- **SUPPLIED DATA**
*****
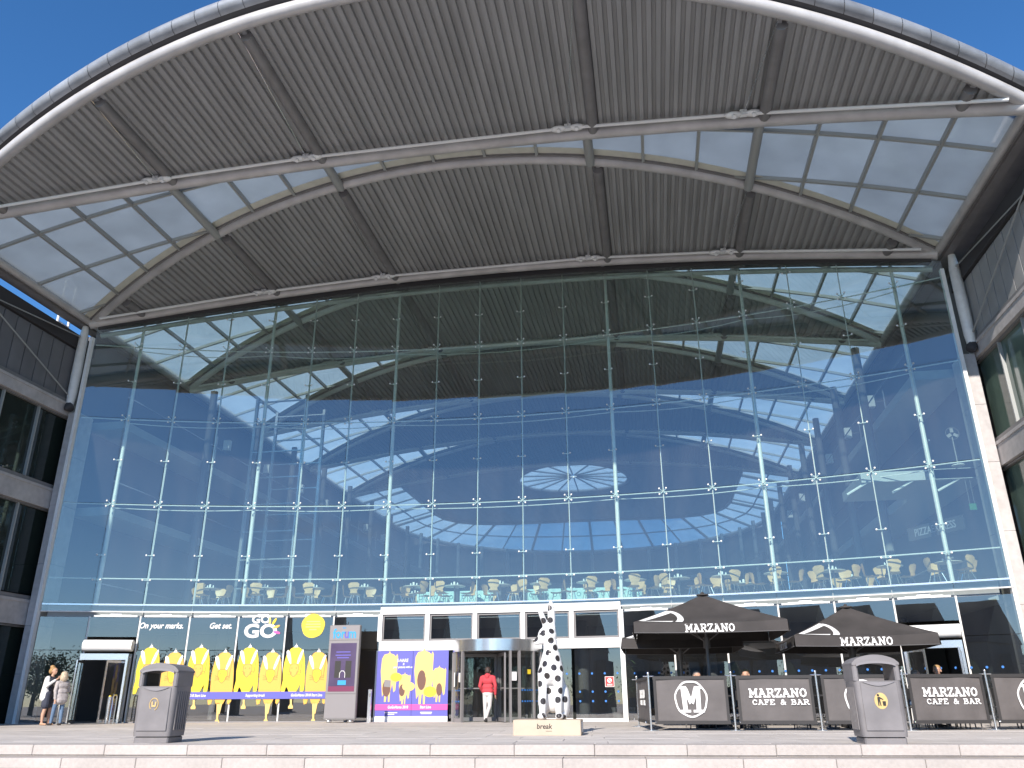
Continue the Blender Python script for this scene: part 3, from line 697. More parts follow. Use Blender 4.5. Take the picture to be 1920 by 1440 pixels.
# ---- entrance screen: white frame, fanlights, lintel
es=MB()
SE=SALL[7:13]
for a,b in zip(SE[:-1],SE[1:]):
    wbox(es,a,b,-0.10,0.10,3.47,3.72)
scr=obj('entrance_screen',es,'white_paint',BLD,label='white framed entrance screen with a row of five fanlights')
ln_=MB()
for a,b in zip(SE[:-1],SE[1:]): wbox(ln_,a,b,-0.098,0.098,2.26,2.57)
obj('lintel',ln_,'white_paint',scr)
for s in SE:
    p=MB(); p.obox((0,0,3.02),(1,0,0),(0,1,0),(0,0,1),0.075,0.095,0.449); P=gp(s); obj('screen_post',p,'white_paint',scr,loc=(P.x,P.y,0),rot=(0,0,-s/GR))
for s in (SE[0],SE[-1]):
    p=MB(); p.obox((0,0,1.13),(1,0,0),(0,1,0),(0,0,1),0.075,0.095,1.129); P=gp(s); obj('screen_post',p,'white_paint',scr,loc=(P.x,P.y,0),rot=(0,0,-s/GR))
for i in ENT:
    s0,s1=SALL[i],SALL[i+1]; fr=MB(); a,b=s0+0.085,s1-0.085
    wbox(fr,a,b,-0.04,0.03,2.58,2.64); wbox(fr,a,b,-0.04,0.03,3.40,3.46); wbox(fr,a,a+0.05,-0.04,0.03,2.64,3.40); wbox(fr,b-0.05,b,-0.04,0.03,2.64,3.40)
    obj('fanlight_frame',fr,'grey_paint',scr); bl=MB(); wbox(bl,a+0.06,b-0.06,0.06,0.08,3.33,3.36); obj('blind_rail',bl,'white_paint',scr)
    pn=MB(); wbox(pn,a+0.05,b-0.05,-0.005,0.008,2.64,3.40); obj('fanlight_pane',pn,'low_glass',scr)
# glazed doors right of the revolving door
for i in (10,11):
    a,b=SALL[i]+0.05,SALL[i+1]-0.05
    for j in range(1):
        pn=MB(); wbox(pn,a,b,0.0,0.014,0.10,2.24); obj('door_pane',pn,'low_glass',scr)
        ds=MB(); wbox(ds,a,b,-0.02,0.04,0.0,0.095); obj('door_rail',ds,'white_paint',scr)
pn=MB(); wbox(pn,SALL[8]+0.75,SALL[9]-0.05,0.0,0.014,0.1,2.24); obj('door_pane',pn,'low_glass',scr)
# revolving door
RD=(-5.2,28.25,1.48)
rdm=MB()
n=40
def ringpt(a,r): return (RD[0]+math.sin(a)*r,RD[1]-math.cos(a)*r)
vs=[];fs=[]
for i in range(n):
    a=2*math.pi*i/n
    for r,z in ((RD[2]+0.03,2.14),(RD[2]+0.03,2.50),(RD[2]-0.06,2.50),(RD[2]-0.06,2.14)): x,y=ringpt(a,r); vs.append((x,y,z))
for i in range(n):
    for j in range(4): b=((i+1)%n)*4; fs.append((i*4+j,b+j,b+(j+1)%4,i*4+(j+1)%4))
rdm.add(vs,fs); rd=obj('revolving_door',rdm,'stainless',BLD,True,label='round revolving door with a brushed steel drum fascia')
cpl=MB(); cpl.add([(*ringpt(2*math.pi*i/n,RD[2]),2.46) for i in range(n)],[tuple(range(n))]); obj('drum_lid',cpl,'grey_paint',rd)
clg=MB(); clg.add([(*ringpt(2*math.pi*i/n,RD[2]-0.05),2.16) for i in range(n)],[tuple(range(n))]); obj('drum_ceiling',clg,'grey_mid',rd)
for deg in (-100,-80,-62,-40,26,38,62,82,100):
    x,y=ringpt(R_(deg),RD[2]); p=MB(); p.box(-0.035,0.035,-0.045,0.045,0.0,2.14); obj('drum_post',p,'grey_paint',rd,loc=(x,y,0),rot=(0,0,R_(deg)))
for a0,a1 in ((-98,-82),(-79,-64),(-60,-42),(40,61),(64,80),(84,98)):
    pn=MB();vs=[];fs=[]
    for i in range(5):
        a=R_(a0+(a1-a0)*i/4); x,y=ringpt(a,RD[2]); x2,y2=ringpt(a,RD[2]-0.012); vs+=[(x,y,0.12),(x,y,2.12),(x2,y2,2.12),(x2,y2,0.12)]
    for i in range(4):
        for j in range(4): fs.append((4*i+j,4*i+4+j,4*i+4+(j+1)%4,4*i+(j+1)%4))
    pn.add(vs,fs); obj('curved_pane',pn,'clear_glass',rd,True)
    kb=MB();vs=[];fs=[]
    for i in range(5):
        a=R_(a0+(a1-a0)*i/4); x,y=ringpt(a,RD[2]+0.015); x2,y2=ringpt(a,RD[2]-0.03); vs+=[(x,y,0.0),(x,y,0.118),(x2,y2,0.118),(x2,y2,0.0)]
    for i in range(4):
        for j in range(4): fs.append((4*i+j,4*i+4+j,4*i+4+(j+1)%4,4*i+(j+1)%4))
    kb.add(vs,fs); obj('kick_plate',kb,'grey_mid',rd)
for deg in (20,110,200,290):
    c=math.sin(R_(deg)),-math.cos(R_(deg)); lf=MB()
    def lp(r,z0,z1,hw): 
        lf.obox((RD[0]+c[0]*r,RD[1]+c[1]*r,(z0+z1)/2),(c[0],c[1],0),(-c[1],c[0],0),(0,0,1),hw,0.025,(z1-z0)/2)
    lp(0.08,0.02,2.1,0.04); lp(1.36,0.02,2.1,0.04); lp(0.72,0.02,0.14,0.6); lp(0.72,2.0,2.1,0.6); lp(0.72,1.0,1.04,0.6)
    l=obj('door_leaf',lf,'grey_paint',rd); pn=MB(); pn.obox((RD[0]+c[0]*0.72,RD[1]+c[1]*0.72,1.07),(c[0],c[1],0),(-c[1],c[0],0),(0,0,1),0.6,0.005,0.93); obj('leaf_pane',pn,'clear_glass',l)
# side doors with rounded air-curtain hoods (first and last bays)
def side_door(i,mirror,lab):
    s0,s1=SALL[i]+0.06,SALL[i+1]-0.06; d=MB()
    wbox(d,s0,s1,-0.45,-0.05,1.98,2.18); wbox(d,s0,s0+0.07,-0.45,-0.05,0,1.98); wbox(d,s1-0.07,s1,-0.45,-0.05,0,1.98)
    o=obj('side_door',d,'stainless',BLD,label=lab)
    a,b=gp(s0-0.02,-0.2,2.45),gp(s1+0.02,-0.2,2.45); obj('air_curtain',MB().tube([a,b],0.19,16),'white_paint',o,True)
    for sj,turn in ((s0+0.07,R_(-68)),(s1-0.07,R_(68))):
        P=gp(sj,-0.25); lf=MB(); sg=1 if turn<0 else -1
        lf.box(0,sg*0.05,-0.02,0.02,0.03,1.96); lf.box(sg*0.70,sg*0.75,-0.02,0.02,0.03,1.96); lf.box(sg*0.05,sg*0.70,-0.02,0.02,0.03,0.12); lf.box(sg*0.05,sg*0.70,-0.02,0.02,1.88,1.96)
        l=obj('door_leaf',lf,'stainless',o,loc=P,rot=(0,0,turn if sg>0 else turn)); pn=MB(); pn.box(min(sg*.05,sg*.7),max(sg*.05,sg*.7),-0.006,0.006,0.12,1.88); obj('leaf_pane',pn,'clear_glass',l)
    return o
side_door(1,False,'open side door under a rounded hood beside the two chatting people')
side_door(17,True,'side door with a white hood at the right end of the glass')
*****
- **TASK OBJECTIVE**
Return all of the data exactly as written, and drop the pictures.

- **EXERCISE SOLUTION**
Continue the Blender Python script for this scene: part 3, from line 697. More parts follow. Use Blender 4.5. Take the picture to be 1920 by 1440 pixels.
# ---- entrance screen: white frame, fanlights, lintel
es=MB()
SE=SALL[7:13]
for a,b in zip(SE[:-1],SE[1:]):
    wbox(es,a,b,-0.10,0.10,3.47,3.72)
scr=obj('entrance_screen',es,'white_paint',BLD,label='white framed entrance screen with a row of five fanlights')
ln_=MB()
for a,b in zip(SE[:-1],SE[1:]): wbox(ln_,a,b,-0.098,0.098,2.26,2.57)
obj('lintel',ln_,'white_paint',scr)
for s in SE:
    p=MB(); p.obox((0,0,3.02),(1,0,0),(0,1,0),(0,0,1),0.075,0.095,0.449); P=gp(s); obj('screen_post',p,'white_paint',scr,loc=(P.x,P.y,0),rot=(0,0,-s/GR))
for s in (SE[0],SE[-1]):
    p=MB(); p.obox((0,0,1.13),(1,0,0),(0,1,0),(0,0,1),0.075,0.095,1.129); P=gp(s); obj('screen_post',p,'white_paint',scr,loc=(P.x,P.y,0),rot=(0,0,-s/GR))
for i in ENT:
    s0,s1=SALL[i],SALL[i+1]; fr=MB(); a,b=s0+0.085,s1-0.085
    wbox(fr,a,b,-0.04,0.03,2.58,2.64); wbox(fr,a,b,-0.04,0.03,3.40,3.46); wbox(fr,a,a+0.05,-0.04,0.03,2.64,3.40); wbox(fr,b-0.05,b,-0.04,0.03,2.64,3.40)
    obj('fanlight_frame',fr,'grey_paint',scr); bl=MB(); wbox(bl,a+0.06,b-0.06,0.06,0.08,3.33,3.36); obj('blind_rail',bl,'white_paint',scr)
    pn=MB(); wbox(pn,a+0.05,b-0.05,-0.005,0.008,2.64,3.40); obj('fanlight_pane',pn,'low_glass',scr)
# glazed doors right of the revolving door
for i in (10,11):
    a,b=SALL[i]+0.05,SALL[i+1]-0.05
    for j in range(1):
        pn=MB(); wbox(pn,a,b,0.0,0.014,0.10,2.24); obj('door_pane',pn,'low_glass',scr)
        ds=MB(); wbox(ds,a,b,-0.02,0.04,0.0,0.095); obj('door_rail',ds,'white_paint',scr)
pn=MB(); wbox(pn,SALL[8]+0.75,SALL[9]-0.05,0.0,0.014,0.1,2.24); obj('door_pane',pn,'low_glass',scr)
# revolving door
RD=(-5.2,28.25,1.48)
rdm=MB()
n=40
def ringpt(a,r): return (RD[0]+math.sin(a)*r,RD[1]-math.cos(a)*r)
vs=[];fs=[]
for i in range(n):
    a=2*math.pi*i/n
    for r,z in ((RD[2]+0.03,2.14),(RD[2]+0.03,2.50),(RD[2]-0.06,2.50),(RD[2]-0.06,2.14)): x,y=ringpt(a,r); vs.append((x,y,z))
for i in range(n):
    for j in range(4): b=((i+1)%n)*4; fs.append((i*4+j,b+j,b+(j+1)%4,i*4+(j+1)%4))
rdm.add(vs,fs); rd=obj('revolving_door',rdm,'stainless',BLD,True,label='round revolving door with a brushed steel drum fascia')
cpl=MB(); cpl.add([(*ringpt(2*math.pi*i/n,RD[2]),2.46) for i in range(n)],[tuple(range(n))]); obj('drum_lid',cpl,'grey_paint',rd)
clg=MB(); clg.add([(*ringpt(2*math.pi*i/n,RD[2]-0.05),2.16) for i in range(n)],[tuple(range(n))]); obj('drum_ceiling',clg,'grey_mid',rd)
for deg in (-100,-80,-62,-40,26,38,62,82,100):
    x,y=ringpt(R_(deg),RD[2]); p=MB(); p.box(-0.035,0.035,-0.045,0.045,0.0,2.14); obj('drum_post',p,'grey_paint',rd,loc=(x,y,0),rot=(0,0,R_(deg)))
for a0,a1 in ((-98,-82),(-79,-64),(-60,-42),(40,61),(64,80),(84,98)):
    pn=MB();vs=[];fs=[]
    for i in range(5):
        a=R_(a0+(a1-a0)*i/4); x,y=ringpt(a,RD[2]); x2,y2=ringpt(a,RD[2]-0.012); vs+=[(x,y,0.12),(x,y,2.12),(x2,y2,2.12),(x2,y2,0.12)]
    for i in range(4):
        for j in range(4): fs.append((4*i+j,4*i+4+j,4*i+4+(j+1)%4,4*i+(j+1)%4))
    pn.add(vs,fs); obj('curved_pane',pn,'clear_glass',rd,True)
    kb=MB();vs=[];fs=[]
    for i in range(5):
        a=R_(a0+(a1-a0)*i/4); x,y=ringpt(a,RD[2]+0.015); x2,y2=ringpt(a,RD[2]-0.03); vs+=[(x,y,0.0),(x,y,0.118),(x2,y2,0.118),(x2,y2,0.0)]
    for i in range(4):
        for j in range(4): fs.append((4*i+j,4*i+4+j,4*i+4+(j+1)%4,4*i+(j+1)%4))
    kb.add(vs,fs); obj('kick_plate',kb,'grey_mid',rd)
for deg in (20,110,200,290):
    c=math.sin(R_(deg)),-math.cos(R_(deg)); lf=MB()
    def lp(r,z0,z1,hw): 
        lf.obox((RD[0]+c[0]*r,RD[1]+c[1]*r,(z0+z1)/2),(c[0],c[1],0),(-c[1],c[0],0),(0,0,1),hw,0.025,(z1-z0)/2)
    lp(0.08,0.02,2.1,0.04); lp(1.36,0.02,2.1,0.04); lp(0.72,0.02,0.14,0.6); lp(0.72,2.0,2.1,0.6); lp(0.72,1.0,1.04,0.6)
    l=obj('door_leaf',lf,'grey_paint',rd); pn=MB(); pn.obox((RD[0]+c[0]*0.72,RD[1]+c[1]*0.72,1.07),(c[0],c[1],0),(-c[1],c[0],0),(0,0,1),0.6,0.005,0.93); obj('leaf_pane',pn,'clear_glass',l)
# side doors with rounded air-curtain hoods (first and last bays)
def side_door(i,mirror,lab):
    s0,s1=SALL[i]+0.06,SALL[i+1]-0.06; d=MB()
    wbox(d,s0,s1,-0.45,-0.05,1.98,2.18); wbox(d,s0,s0+0.07,-0.45,-0.05,0,1.98); wbox(d,s1-0.07,s1,-0.45,-0.05,0,1.98)
    o=obj('side_door',d,'stainless',BLD,label=lab)
    a,b=gp(s0-0.02,-0.2,2.45),gp(s1+0.02,-0.2,2.45); obj('air_curtain',MB().tube([a,b],0.19,16),'white_paint',o,True)
    for sj,turn in ((s0+0.07,R_(-68)),(s1-0.07,R_(68))):
        P=gp(sj,-0.25); lf=MB(); sg=1 if turn<0 else -1
        lf.box(0,sg*0.05,-0.02,0.02,0.03,1.96); lf.box(sg*0.70,sg*0.75,-0.02,0.02,0.03,1.96); lf.box(sg*0.05,sg*0.70,-0.02,0.02,0.03,0.12); lf.box(sg*0.05,sg*0.70,-0.02,0.02,1.88,1.96)
        l=obj('door_leaf',lf,'stainless',o,loc=P,rot=(0,0,turn if sg>0 else turn)); pn=MB(); pn.box(min(sg*.05,sg*.7),max(sg*.05,sg*.7),-0.006,0.006,0.12,1.88); obj('leaf_pane',pn,'clear_glass',l)
    return o
side_door(1,False,'open side door under a rounded hood beside the two chatting people')
side_door(17,True,'side door with a white hood at the right end of the glass')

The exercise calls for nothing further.